- The request
Quote the data below in full, minus the images.

- Provided data

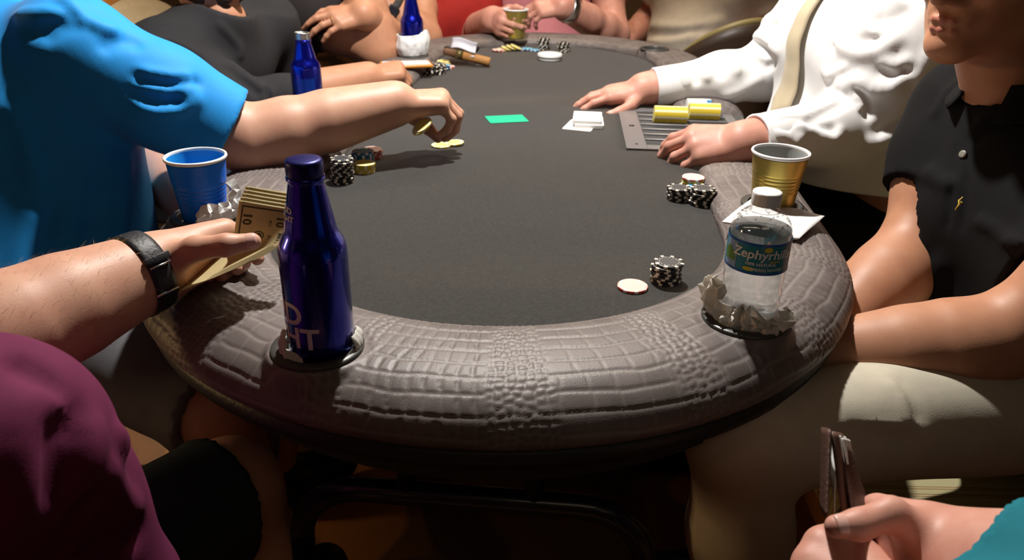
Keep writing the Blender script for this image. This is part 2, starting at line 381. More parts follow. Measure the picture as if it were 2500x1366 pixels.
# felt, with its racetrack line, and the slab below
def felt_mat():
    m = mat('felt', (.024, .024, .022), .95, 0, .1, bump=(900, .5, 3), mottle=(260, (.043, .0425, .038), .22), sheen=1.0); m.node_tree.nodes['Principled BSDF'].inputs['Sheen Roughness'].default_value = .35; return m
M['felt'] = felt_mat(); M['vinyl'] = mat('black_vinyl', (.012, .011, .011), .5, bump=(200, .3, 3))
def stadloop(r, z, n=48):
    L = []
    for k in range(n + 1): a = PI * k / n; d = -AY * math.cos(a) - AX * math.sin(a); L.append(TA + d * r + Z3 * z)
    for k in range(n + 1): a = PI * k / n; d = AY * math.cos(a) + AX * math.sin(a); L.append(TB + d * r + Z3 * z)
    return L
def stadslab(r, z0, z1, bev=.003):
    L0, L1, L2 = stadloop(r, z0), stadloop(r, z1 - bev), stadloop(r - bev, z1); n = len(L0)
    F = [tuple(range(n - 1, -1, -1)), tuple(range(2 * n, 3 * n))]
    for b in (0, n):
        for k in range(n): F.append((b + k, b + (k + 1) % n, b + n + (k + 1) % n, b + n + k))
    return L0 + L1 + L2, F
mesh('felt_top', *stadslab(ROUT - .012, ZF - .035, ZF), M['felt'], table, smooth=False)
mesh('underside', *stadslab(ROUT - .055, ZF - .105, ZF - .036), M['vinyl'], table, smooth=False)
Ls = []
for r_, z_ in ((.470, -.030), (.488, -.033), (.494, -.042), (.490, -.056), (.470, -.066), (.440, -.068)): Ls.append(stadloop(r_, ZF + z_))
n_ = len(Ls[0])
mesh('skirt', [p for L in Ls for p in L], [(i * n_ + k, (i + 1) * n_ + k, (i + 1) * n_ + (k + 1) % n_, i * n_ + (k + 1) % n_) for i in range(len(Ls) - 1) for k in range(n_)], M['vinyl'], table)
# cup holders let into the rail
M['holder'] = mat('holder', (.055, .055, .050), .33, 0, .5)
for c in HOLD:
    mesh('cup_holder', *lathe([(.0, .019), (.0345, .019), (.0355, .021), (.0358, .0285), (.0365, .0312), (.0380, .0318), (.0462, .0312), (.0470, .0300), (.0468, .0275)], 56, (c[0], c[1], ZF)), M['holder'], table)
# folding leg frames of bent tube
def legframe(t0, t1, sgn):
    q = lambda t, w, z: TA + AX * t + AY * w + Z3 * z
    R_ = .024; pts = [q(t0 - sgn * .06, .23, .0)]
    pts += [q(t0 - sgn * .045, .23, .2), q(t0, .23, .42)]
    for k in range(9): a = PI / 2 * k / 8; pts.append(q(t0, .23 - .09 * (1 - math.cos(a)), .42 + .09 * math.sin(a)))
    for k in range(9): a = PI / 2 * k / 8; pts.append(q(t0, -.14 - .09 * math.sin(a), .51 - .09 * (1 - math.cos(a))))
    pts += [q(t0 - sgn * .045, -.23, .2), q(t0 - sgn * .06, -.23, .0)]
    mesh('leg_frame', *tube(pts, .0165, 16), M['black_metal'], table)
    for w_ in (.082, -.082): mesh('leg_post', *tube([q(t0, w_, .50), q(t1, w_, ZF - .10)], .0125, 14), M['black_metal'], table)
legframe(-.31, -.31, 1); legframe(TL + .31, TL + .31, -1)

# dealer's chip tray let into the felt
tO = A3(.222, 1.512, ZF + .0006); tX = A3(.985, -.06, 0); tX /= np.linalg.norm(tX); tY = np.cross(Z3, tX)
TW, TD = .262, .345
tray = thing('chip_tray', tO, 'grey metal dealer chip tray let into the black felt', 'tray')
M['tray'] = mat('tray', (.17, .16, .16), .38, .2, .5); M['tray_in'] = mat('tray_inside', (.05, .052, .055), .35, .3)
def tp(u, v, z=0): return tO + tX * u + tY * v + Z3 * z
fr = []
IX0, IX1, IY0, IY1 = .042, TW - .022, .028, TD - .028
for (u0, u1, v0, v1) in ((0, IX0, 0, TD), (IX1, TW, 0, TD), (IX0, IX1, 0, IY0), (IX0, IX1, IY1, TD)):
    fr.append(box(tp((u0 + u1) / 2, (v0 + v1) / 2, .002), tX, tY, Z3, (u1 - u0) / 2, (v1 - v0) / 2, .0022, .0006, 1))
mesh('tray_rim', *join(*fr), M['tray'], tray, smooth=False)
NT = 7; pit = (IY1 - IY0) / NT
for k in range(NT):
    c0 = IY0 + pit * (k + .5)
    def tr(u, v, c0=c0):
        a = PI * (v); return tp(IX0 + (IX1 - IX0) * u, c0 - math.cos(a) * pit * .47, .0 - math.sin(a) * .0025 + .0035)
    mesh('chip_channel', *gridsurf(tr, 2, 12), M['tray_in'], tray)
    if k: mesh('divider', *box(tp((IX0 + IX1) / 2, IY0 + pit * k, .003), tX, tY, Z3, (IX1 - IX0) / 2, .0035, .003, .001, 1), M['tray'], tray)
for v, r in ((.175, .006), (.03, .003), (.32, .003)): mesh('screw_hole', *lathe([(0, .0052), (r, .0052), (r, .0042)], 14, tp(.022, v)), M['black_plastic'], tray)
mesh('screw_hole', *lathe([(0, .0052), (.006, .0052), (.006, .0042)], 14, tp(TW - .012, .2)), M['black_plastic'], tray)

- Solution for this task
Keep writing the Blender script for this image. This is part 2, starting at line 381. More parts follow. Measure the picture as if it were 2500x1366 pixels.
# felt, with its racetrack line, and the slab below
def felt_mat():
    m = mat('felt', (.024, .024, .022), .95, 0, .1, bump=(900, .5, 3), mottle=(260, (.043, .0425, .038), .22), sheen=1.0); m.node_tree.nodes['Principled BSDF'].inputs['Sheen Roughness'].default_value = .35; return m
M['felt'] = felt_mat(); M['vinyl'] = mat('black_vinyl', (.012, .011, .011), .5, bump=(200, .3, 3))
def stadloop(r, z, n=48):
    L = []
    for k in range(n + 1): a = PI * k / n; d = -AY * math.cos(a) - AX * math.sin(a); L.append(TA + d * r + Z3 * z)
    for k in range(n + 1): a = PI * k / n; d = AY * math.cos(a) + AX * math.sin(a); L.append(TB + d * r + Z3 * z)
    return L
def stadslab(r, z0, z1, bev=.003):
    L0, L1, L2 = stadloop(r, z0), stadloop(r, z1 - bev), stadloop(r - bev, z1); n = len(L0)
    F = [tuple(range(n - 1, -1, -1)), tuple(range(2 * n, 3 * n))]
    for b in (0, n):
        for k in range(n): F.append((b + k, b + (k + 1) % n, b + n + (k + 1) % n, b + n + k))
    return L0 + L1 + L2, F
mesh('felt_top', *stadslab(ROUT - .012, ZF - .035, ZF), M['felt'], table, smooth=False)
mesh('underside', *stadslab(ROUT - .055, ZF - .105, ZF - .036), M['vinyl'], table, smooth=False)
Ls = []
for r_, z_ in ((.470, -.030), (.488, -.033), (.494, -.042), (.490, -.056), (.470, -.066), (.440, -.068)): Ls.append(stadloop(r_, ZF + z_))
n_ = len(Ls[0])
mesh('skirt', [p for L in Ls for p in L], [(i * n_ + k, (i + 1) * n_ + k, (i + 1) * n_ + (k + 1) % n_, i * n_ + (k + 1) % n_) for i in range(len(Ls) - 1) for k in range(n_)], M['vinyl'], table)
# cup holders let into the rail
M['holder'] = mat('holder', (.055, .055, .050), .33, 0, .5)
for c in HOLD:
    mesh('cup_holder', *lathe([(.0, .019), (.0345, .019), (.0355, .021), (.0358, .0285), (.0365, .0312), (.0380, .0318), (.0462, .0312), (.0470, .0300), (.0468, .0275)], 56, (c[0], c[1], ZF)), M['holder'], table)
# folding leg frames of bent tube
def legframe(t0, t1, sgn):
    q = lambda t, w, z: TA + AX * t + AY * w + Z3 * z
    R_ = .024; pts = [q(t0 - sgn * .06, .23, .0)]
    pts += [q(t0 - sgn * .045, .23, .2), q(t0, .23, .42)]
    for k in range(9): a = PI / 2 * k / 8; pts.append(q(t0, .23 - .09 * (1 - math.cos(a)), .42 + .09 * math.sin(a)))
    for k in range(9): a = PI / 2 * k / 8; pts.append(q(t0, -.14 - .09 * math.sin(a), .51 - .09 * (1 - math.cos(a))))
    pts += [q(t0 - sgn * .045, -.23, .2), q(t0 - sgn * .06, -.23, .0)]
    mesh('leg_frame', *tube(pts, .0165, 16), M['black_metal'], table)
    for w_ in (.082, -.082): mesh('leg_post', *tube([q(t0, w_, .50), q(t1, w_, ZF - .10)], .0125, 14), M['black_metal'], table)
legframe(-.31, -.31, 1); legframe(TL + .31, TL + .31, -1)

# dealer's chip tray let into the felt
tO = A3(.222, 1.512, ZF + .0006); tX = A3(.985, -.06, 0); tX /= np.linalg.norm(tX); tY = np.cross(Z3, tX)
TW, TD = .262, .345
tray = thing('chip_tray', tO, 'grey metal dealer chip tray let into the black felt', 'tray')
M['tray'] = mat('tray', (.17, .16, .16), .38, .2, .5); M['tray_in'] = mat('tray_inside', (.05, .052, .055), .35, .3)
def tp(u, v, z=0): return tO + tX * u + tY * v + Z3 * z
fr = []
IX0, IX1, IY0, IY1 = .042, TW - .022, .028, TD - .028
for (u0, u1, v0, v1) in ((0, IX0, 0, TD), (IX1, TW, 0, TD), (IX0, IX1, 0, IY0), (IX0, IX1, IY1, TD)):
    fr.append(box(tp((u0 + u1) / 2, (v0 + v1) / 2, .002), tX, tY, Z3, (u1 - u0) / 2, (v1 - v0) / 2, .0022, .0006, 1))
mesh('tray_rim', *join(*fr), M['tray'], tray, smooth=False)
NT = 7; pit = (IY1 - IY0) / NT
for k in range(NT):
    c0 = IY0 + pit * (k + .5)
    def tr(u, v, c0=c0):
        a = PI * (v); return tp(IX0 + (IX1 - IX0) * u, c0 - math.cos(a) * pit * .47, .0 - math.sin(a) * .0025 + .0035)
    mesh('chip_channel', *gridsurf(tr, 2, 12), M['tray_in'], tray)
    if k: mesh('divider', *box(tp((IX0 + IX1) / 2, IY0 + pit * k, .003), tX, tY, Z3, (IX1 - IX0) / 2, .0035, .003, .001, 1), M['tray'], tray)
for v, r in ((.175, .006), (.03, .003), (.32, .003)): mesh('screw_hole', *lathe([(0, .0052), (r, .0052), (r, .0042)], 14, tp(.022, v)), M['black_plastic'], tray)
mesh('screw_hole', *lathe([(0, .0052), (.006, .0052), (.006, .0042)], 14, tp(TW - .012, .2)), M['black_plastic'], tray)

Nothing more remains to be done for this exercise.